The employees at Heatcraft supplied The News with suggestions for a successful refrigeration system installation. In the first installment last week, points were provided regarding expansion valve selection and adjustment, evaporator replacement, piping practices, and defrost setting. In this final installment, topics covered include wiring, outdoor unit replacement, nozzle selection, and insulating lines.

Wiring

Add up all of these loads to determine the proper gauge wire. Measure how long your wire runs are and make sure you have sufficient amperage capability in your transformer and wire gauge to pull in the contactors. The longer the length, the higher the gauge you need to pull the same amperage.

The transformer should also be checked to ensure that its VA rating is sufficient.

For long runs of low-voltage power (such as a 24-vac, Class II control circuit), determining the correct wiring and transformers is critical for the correct operation of low-voltage components.

You may find that the wire powering a microprocessor also powers relays and contactors. The wire and transformer should be sized so that operation of the components does not affect the operation of the microprocessor.

Jim Kitchen, manager of the research and development laboratory, provides this scenario: “One sign of not having enough amperage at your microprocessor is the display resetting or flickering when a contactor or relay is energized. This often appears as an intermittent problem that you would see only at the moment the contactor is energized.”
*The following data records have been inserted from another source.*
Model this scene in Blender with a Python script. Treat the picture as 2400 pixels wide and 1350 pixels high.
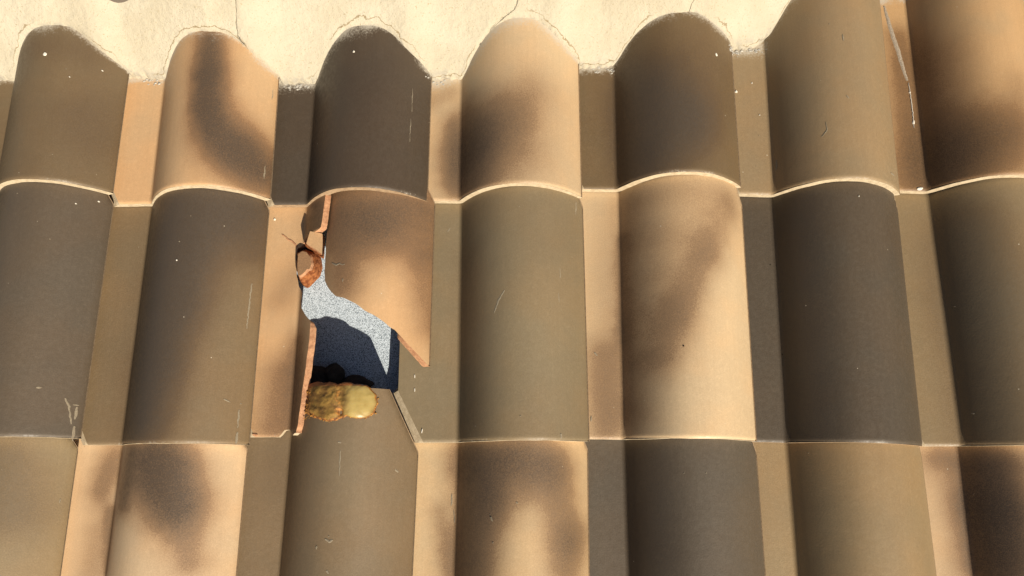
import bpy, math, random
import numpy as np
from mathutils import Matrix, Vector

for o in list(bpy.data.objects):
    bpy.data.objects.remove(o)
S = bpy.context.scene
COL = S.collection

# ---------------------------------------------------------------- roof frame, camera, sky, sun, exposure
# roof frame: x along the courses, y up the slope, z away from the roof; all lengths in metres
PITCH = math.radians(18)
ROOF = Matrix.Translation((0, 0, 3.0)) @ Matrix.Rotation(PITCH, 4, 'X')

cam_data = bpy.data.cameras.new('camera')
cam_data.lens, cam_data.sensor_width = 26.0, 36.0
cam_data.clip_start, cam_data.clip_end = 0.02, 3000
cam = bpy.data.objects.new('camera', cam_data)
COL.objects.link(cam)
cam.matrix_world = ROOF @ Matrix(((0.999966, -0.005130, 0.006510, 0.0), (0.006351, 0.978923, -0.204130, 0.0),
                                  (-0.005325, 0.204164, 0.978922, 1.3504), (0, 0, 0, 1)))
S.camera = cam

SUN_DIR = (ROOF.to_3x3() @ Vector((0.63, -1.18, 1.0))).normalized()
world = bpy.data.worlds.new('World')
S.world = world
world.use_nodes = True
wn = world.node_tree
sky = wn.nodes.new('ShaderNodeTexSky')
sky.sky_type = 'NISHITA'
sky.sun_disc = False
sky.sun_elevation = math.asin(SUN_DIR.z)
sky.sun_rotation = math.atan2(SUN_DIR.x, SUN_DIR.y)
wn.nodes['Background'].inputs['Strength'].default_value = 0.05
wn.links.new(sky.outputs[0], wn.nodes['Background'].inputs['Color'])
sun_data = bpy.data.lights.new('sun', 'SUN')
sun_data.energy, sun_data.angle, sun_data.color = 5.0, math.radians(0.55), (1.0, 0.89, 0.74)
sun = bpy.data.objects.new('sun', sun_data)
COL.objects.link(sun)
sun.rotation_euler = SUN_DIR.to_track_quat('Z', 'Y').to_euler()
sun.location = (0, 0, 8)

S.view_settings.view_transform = 'Standard'
S.view_settings.look = 'None'
S.view_settings.exposure = 0.47
S.view_settings.gamma = 1.0
S.view_settings.use_curve_mapping = False

rng = np.random.default_rng(7)
random.seed(7)
# row, col -> x of the crease at the tail, y of the tail, yaw
TILES = {
 (1,-1):(-1.305,.455,.0),(1,0):(-1.000,.455,.012),(1,1):(-.699,.4434,.018),(1,2):(-.401,.443,.004),(1,3):(-.109,.452,.006),(1,4):(.1925,.4766,-.004),(1,5):(.4915,.4668,-.022),(1,6):(.785,.4749,-.022),(1,7):(1.086,.468,-.01),
 (2,-1):(-1.31,-.002,.0),(2,0):(-1.004,0.0,.004),(2,1):(-.7035,-.0094,.005),(2,2):(-.4045,.0062,.001),(2,3):(-.1018,-.001,.010),(2,4):(.1935,.006,-.010),(2,5):(.4838,.0019,-.022),(2,6):(.7945,-.002,-.002),(2,7):(1.097,.003,-.005),
 (3,-1):(-1.318,-.46,.0),(3,0):(-1.014,-.458,.006),(3,1):(-.711,-.457,.002),(3,2):(-.4105,-.456,-.010),(3,3):(-.105,-.452,-.004),(3,4):(.1985,-.455,.003),(3,5):(.490,-.456,.0),(3,6):(.788,-.455,-.02),(3,7):(1.095,-.457,.0),
}
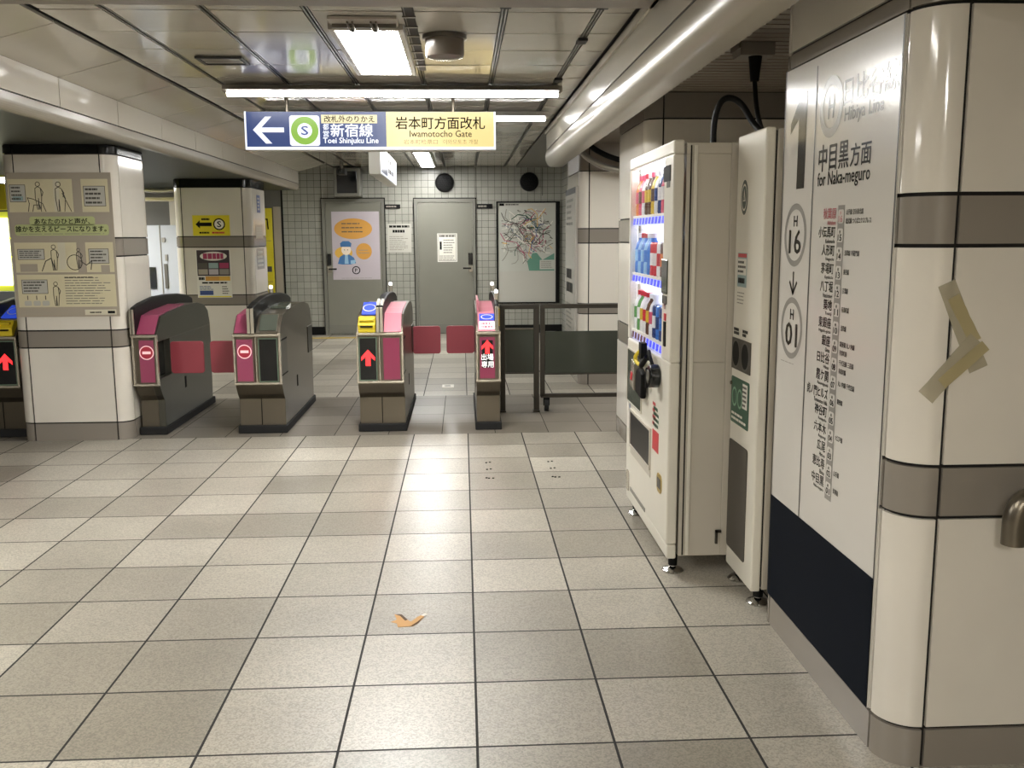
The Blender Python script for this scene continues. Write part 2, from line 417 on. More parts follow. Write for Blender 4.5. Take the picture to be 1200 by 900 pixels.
# left lowered soffit: rounded lip, upright panels, sloped panels
b = MB()
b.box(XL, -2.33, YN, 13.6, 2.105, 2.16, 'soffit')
lip = [(-2.33, 2.105)]+[(-2.315+.045*math.sin(math.radians(a)), 2.15-.045*math.cos(math.radians(a))) for a in range(0, 91, 15)]+[(-2.27, 2.188), (-2.34, 2.188), (-2.34, 2.13)]
b.prism(lip, YN, 13.6, 'lip', 'y')
b.box(-2.4, -2.285, YN, 13.6, 2.17, 2.4, 'joint')
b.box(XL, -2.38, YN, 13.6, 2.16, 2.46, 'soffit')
ys = [4.75+.925*k for k in range(-10, 11)]
for ya, yb in zip(ys, ys[1:]):
    yb = min(yb, 13.6)
    if ya >= 13.6: continue
    b.box(-2.29, -2.27, ya+.005, yb-.005, 2.196, 2.357, 'enamel_clean')
    b.prism([(-2.27, 2.358), (-1.90, 2.458), (-1.905, 2.475), (-2.29, 2.372)], ya+.005, yb-.005, 'ceil_slope', 'y')
b.prism([(-2.3, 2.37), (-1.9, 2.476), (-1.9, 2.50), (-2.3, 2.50)], YN, 13.6, 'joint', 'y')
struct(b.build('ceiling_soffit'), 'lowered dark soffit with rounded cream lip on the left side')

# right beam with rounded lip, slatted side ceiling, cross beam
b = MB()
b.box(.81, .83, YN, 9.17, 2.262, 2.46, 'lip'); b.box(.795, .815, YN, 9.17, 2.40, 2.43, 'lip'); b.box(.815, .9, YN, 9.17, 2.25, 2.46, 'joint')
P = [(.86, 2.25), (.81, 2.248)]+[(.865-.058*math.cos(math.radians(a)), 2.165-.06*math.sin(math.radians(a))) for a in range(-45, 91, 15)]+[(.93, 2.105), (.95, 2.12), (.95, 2.25)]
P = [(.86, 2.25), (.808, 2.25), (.80, 2.21), (.803, 2.165), (.818, 2.13), (.842, 2.11), (.87, 2.105), (.95, 2.105), (.95, 2.25)]
b.prism(P, YN, 9.17, 'lip', 'y')
struct(b.build('ceiling_beam', smooth=True), 'long beige beam with rounded lip on the right of the ceiling')
b = MB(); b.box(.95, XR, YN, 9.2, 2.345, 2.4, 'joint')
k = 0
while 2.5+.088*k < 9.15:
    y = 2.5+.088*k; b.box(.95, XR, y+.009, y+.079, 2.33, 2.35, 'slat'); k += 1
b.box(.95, XR, YN, 2.5, 2.33, 2.35, 'slat')
struct(b.build('ceiling_slats'), 'dark slatted ceiling over the machine bay on the right')
b = MB(); b.box(-1.88, .81, 3.55, 4.13, 2.40, 2.47, 'beam_grey'); struct(b.build('ceiling_crossbeam'), 'flat grey cross beam at the top of the view')

# walls
b = MB(); b.box(-2.64, 1.5, YB, YB+.1, 0, 2.55, 'wall_tile'); b.box(-2.652, -2.63, YB-.012, YB+.02, 0, 2.2, 'black')
b.box(.213, .221, YB-.003, YB+.02, 2.0, 2.46, 'black'); b.box(-2.07, -2.062, YB-.003, YB+.02, 2.0, 2.46, 'black')
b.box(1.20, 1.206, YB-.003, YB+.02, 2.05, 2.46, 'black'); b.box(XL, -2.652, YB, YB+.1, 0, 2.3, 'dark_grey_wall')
struct(b.build('wall_back'), 'grey green small tile wall behind the gates')
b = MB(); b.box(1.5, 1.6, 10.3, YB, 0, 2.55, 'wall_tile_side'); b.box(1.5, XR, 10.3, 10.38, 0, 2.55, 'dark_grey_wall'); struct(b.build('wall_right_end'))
b = MB(); b.box(XR, XR+.1, YN, 10.3, 0, 2.5, 'plaster'); struct(b.build('wall_right'))
b = MB(); b.box(XL-.1, XL, YN, YB, 0, 2.5, 'plaster'); struct(b.build('wall_left'))
b = MB(); b.box(XL, XR, YN-.1, YN, 0, 2.5, 'plaster'); struct(b.build('wall_near'))
b = MB()
for xa, xb in ((-2.62, -2.08), (-1.13, -.72), (.205, 1.5)): b.box(xa, xb, YB-.015, YB, 0, .125, 'black')
struct(b.build('baseboard_back'), 'black baseboard along the tile wall')

# ------------------------------------------------------------------ pillars (enamel panels, dark joints, grey bands, rounded corners)
def pillar(name, x0, x1, y0, y1, r, levels, label):
    b = MB(); g_ = .005; gv = .011; th = .014
    b.box(x0+.012, x1-.012, y0+.012+r*.0, y1-.012, 0, levels[-1][1], 'joint') if r < .02 else b.prism(rrect(x0+.011, y0+.011, x1-.011, y1-.011, r-.011), 0, levels[-1][1], 'joint', 'z')
    for za, zb, mt in levels:
        a, c = za+(g_ if za > 0 else 0), zb-g_
        b.box(x0+r+gv, x1-r-gv, y0, y0+th, a, c, mt); b.box(x0+r+gv, x1-r-gv, y1-th, y1, a, c, mt)
        b.box(x0, x0+th, y0+r+gv, y1-r-gv, a, c, mt); b.box(x1-th, x1, y0+r+gv, y1-r-gv, a, c, mt)
        for cx, cy, a0 in ((x0+r, y0+r, 180), (x1-r, y0+r, 270), (x1-r, y1-r, 0), (x0+r, y1-r, 90)):
            n = 10
            o = [(cx+r*math.cos(math.radians(a0+90*i/n)), cy+r*math.sin(math.radians(a0+90*i/n))) for i in range(n+1)]
            q = [(cx+(r-th)*math.cos(math.radians(a0+90*i/n)), cy+(r-th)*math.sin(math.radians(a0+90*i/n))) for i in range(n, -1, -1)]
            b.prism(o+q, a, c, mt, 'z')
    return struct(b.build(name, smooth=True), label)
pillar('pillar', 1.145, 2.25, 2.36, 3.46, .1, [(0, .114, 'band'), (.114, .714, 'enamel'), (.714, .854, 'band'), (.854, 1.429, 'enamel'), (1.429, 1.559, 'band'), (1.559, 2.02, 'enamel'), (2.02, 2.075, 'band'), (2.075, 2.33, 'enamel')], 'near cream pillar carrying the tall line sign board')
pillar('pillar', 1.145, 2.25, 5.95, 7.05, .1, [(0, .12, 'band'), (.12, .70, 'enamel'), (.70, .84, 'band'), (.84, 1.41, 'enamel'), (1.41, 1.57, 'band'), (1.57, 2.17, 'enamel'), (2.17, 2.33, 'beam_grey')], 'cream pillar behind the vending machine')
pillar('pillar', 1.13, 2.25, 9.2, 10.3, .09, [(0, .12, 'band'), (.12, .70, 'enamel_clean'), (.70, .80, 'band'), (.80, 1.386, 'enamel_clean'), (1.386, 1.525, 'band'), (1.525, 2.07, 'enamel_clean'), (2.07, 2.4, 'slat')], 'white pillar beyond the fence at the right')
pillar('pillar', -3.21, -2.43, 6.90, 7.61, .09, [(0, .133, 'band'), (.133, .683, 'enamel'), (.683, .806, 'band'), (.806, 1.33, 'enamel'), (1.33, 1.46, 'band'), (1.46, 2.04, 'enamel'), (2.04, 2.105, 'black_gloss')], 'cream pillar with the large poster at the left')
pillar('pillar', -3.22, -2.36, 10.9, 11.75, .09, [(0, .12, 'band'), (.12, .70, 'enamel'), (.70, .815, 'band'), (.815, 1.35, 'enamel'), (1.35, 1.47, 'band'), (1.47, 2.01, 'enamel'), (2.01, 2.105, 'black_gloss')], 'cream pillar behind the two left gates')

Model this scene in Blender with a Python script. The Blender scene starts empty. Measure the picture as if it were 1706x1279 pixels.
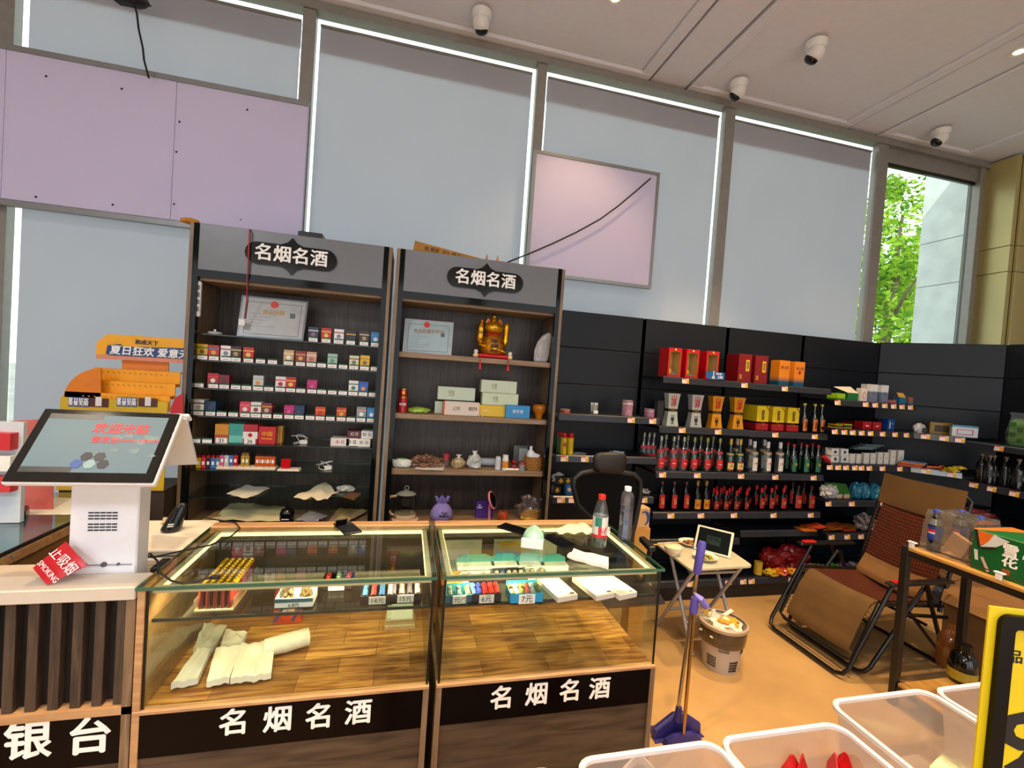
import bpy, bmesh, math, random
from mathutils import Vector, Matrix, noise
random.seed(7)
S = bpy.context.scene
C = S.collection
PI = math.pi
H = 1.74
# ---------------------------------------------------------------- camera
cd = bpy.data.cameras.new('camera'); cam = bpy.data.objects.new('camera', cd); C.objects.link(cam)
YAW, PITCH, ROLL, FPX = 0.23095059, -0.02573517, -0.0697823, 747.43933
cd.sensor_width = 36; cd.lens = 36*FPX/1706; cd.clip_start = .02
RC = Matrix.Rotation(-YAW, 3, 'Z') @ Matrix.Rotation(PITCH, 3, 'X') @ Matrix.Rotation(ROLL, 3, 'Y')
cam.matrix_world = Matrix.Translation((0, 0, H)) @ (RC @ Matrix(((1,0,0),(0,0,-1),(0,1,0)))).to_4x4()
S.camera = cam
# ---------------------------------------------------------------- world, exposure
S.view_settings.view_transform = 'Standard'; S.view_settings.look = 'None'
S.view_settings.gamma = 1; S.view_settings.use_curve_mapping = False
S.view_settings.exposure = 0.0
W = bpy.data.worlds.new('sky'); S.world = W; W.use_nodes = True
W.node_tree.nodes['Background'].inputs[0].default_value = (.93, .97, 1, 1)
W.node_tree.nodes['Background'].inputs[1].default_value = 2.2
S.cycles.transparent_max_bounces = 24
S.cycles.max_bounces = 8
S.cycles.sample_clamp_indirect = 4
sd = bpy.data.lights.new('sun', 'SUN'); sd.energy = 5; sd.angle = .02; sd.color = (1, .95, .82)
so = bpy.data.objects.new('sun', sd); C.objects.link(so); so.rotation_euler = (math.radians(42), 0, math.radians(-28))
def lamp(x, y, z, p, col=(1, .74, .42), r=.06, spot=None):
    l = bpy.data.lights.new('downlight_or_fill', 'SPOT' if spot else 'AREA')
    if spot: l.spot_size = math.radians(spot); l.spot_blend = .6; l.shadow_soft_size = r
    else: l.shape = 'DISK'; l.size = 2*r
    l.energy = p; l.color = col
    o = bpy.data.objects.new('downlight_or_fill', l); C.objects.link(o); o.location = (x, y, z)
    return o
WARM = (1, .70, .36)
for x, y, p, sp in ((2.6, 2.5, 430, 75), (1.25, 2.99, 60, 90), (4.15, 2.43, 60, 90), (1.2, 1.0, 330, 70), (-.3, 1.2, 260, 70), (2.6, .9, 330, 70), (-1.3, 1.0, 200, 70), (.3, .0, 120, 100), (-2.6, .4, 120, 100), (2.2, -.6, 120, 100)):
    lamp(x, y, 4.3, p, WARM if y > .9 else (1, .82, .6), .05, sp)
for x in (-3, 0.5, 4):
    o = lamp(x, -2.2, 4.2, 150 if x < 0 else 50, (.84, .90, 1), .7)  # cool area lamps added as front fill, not ceiling fixtures
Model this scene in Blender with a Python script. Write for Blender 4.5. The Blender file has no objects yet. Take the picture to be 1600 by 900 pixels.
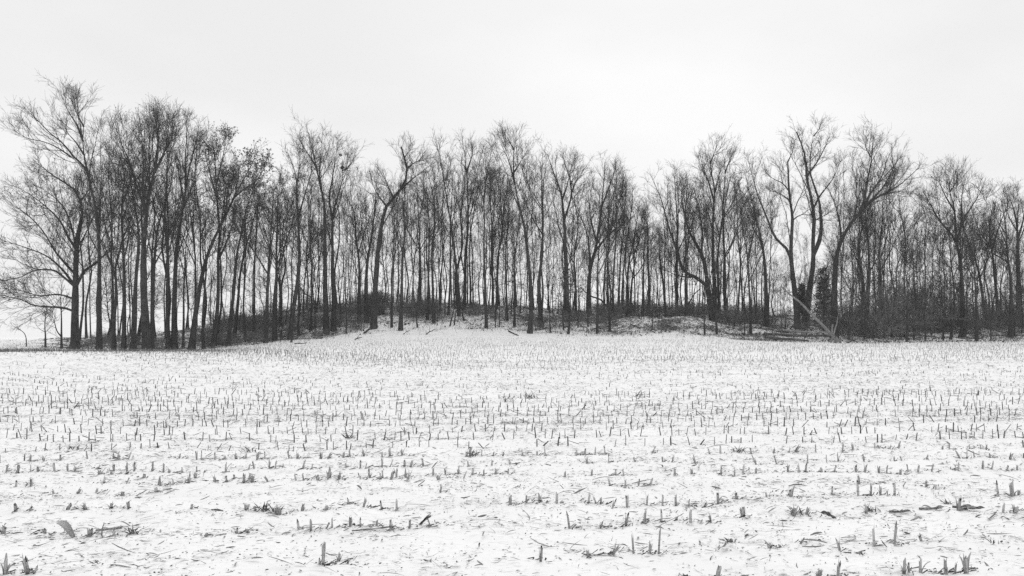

In this case, check the transformer’s VA rating first, then make sure all terminal connections are tight. If all seems OK, you most likely need a thicker gauge wire.

In addition, refer back to the installation and maintenance guide for the manufacturer’s recommendations. Once you know what gauge wire you will need for that particular job, stock it on your truck.

Outdoor unit replacement

Each unit should be located so that air may circulate freely and not be recirculated. For proper airflow and access, all sides of the unit should be a minimum of the width of the unit “W” away from any wall or obstruction. It is preferred that this distance be increased whenever possible.

Also, make sure you are providing yourself enough clearance to come back and service the unit. Make sure all panels can open freely and that you have space to maneuver tools and equipment.

And don’t forget to look up — overhead obstructions need to be avoided for proper airflow and safety.

Nozzle selection

Most evaporators come with two distributor nozzles, one for R-22 and another for most other refrigerants. The nozzles shipped with the evaporator are sized to meet most standard applications. One of these nozzles will be used in the majority of applications.

If the nozzle is oversized, the refrigerant tends to take the flow of gravity, going through the oversized opening, dropping to the bottom tubes. You’ll notice one portion fed more than another, in coil freezing or sweating.

“Without proper feeding, the evaporator cannot accept a full load condition,” said Robert Thornton, application engineer. “You’re basically just going to build frost unevenly until you have a frozen-up coil with a snowball effect of low suction pressure and floodback on the compressor.”

If your nozzle is too small, it acts like a restriction in the system. Thornton offered this explanation: “You starve your coil and end up running very low suction pressures, which can also overheat the compressor and can eventually cause compressor failure.”

Insulating lines

To function optimally, fluid temperatures must not pick up or lose heat from the surrounding environment until they are supposed to.

Therefore, after the final leak test, refrigerant lines exposed to high ambient conditions should be insulated to reduce heat loss or gain and prevent the formation of flash gas in liquid lines. Proper insulation maintains consistent temperature, allowing the expansion valve and nozzle to work properly.

“It goes back a little bit to the expansion valve sizing,” said Mike Jarrell, manager of application engineering. “You base expansion valve size on a certain liquid temperature. Now if they take this liquid line, which is just a copper tube, and run it through a freezer — and it’s 10°F in that freezer — by the time that liquid travels 40 feet, it can go from 50° to as low as 10°. By then, standard components like expansion valves and nozzles are just way oversized and can’t work right.”

Suction lines should be insulated with 3/4-in. wall insulation, while liquid lines should be insulated with 1/2 in. or better.

The insulation located in outdoor environments should be protected from UV exposure to prevent deterioration of insulating value.

“Insulation on the suction line will ensure cooler refrigerant return gas to the compressor for more cooling,” said service engineer Galen Holzhausen. “This also keeps the motor in the compressor cool.”

The thickness is determined by the environment the pipe is going through. It may be a boiler room, a freezer, or it may go outside of the building. It must be thick enough to prevent condensation on the outside of the insulation. This is determined by the temperature of the suction line you are running and by the R factor of the insulation.

By following these guidelines, refrigeration contractors have a much better chance for a successful installation.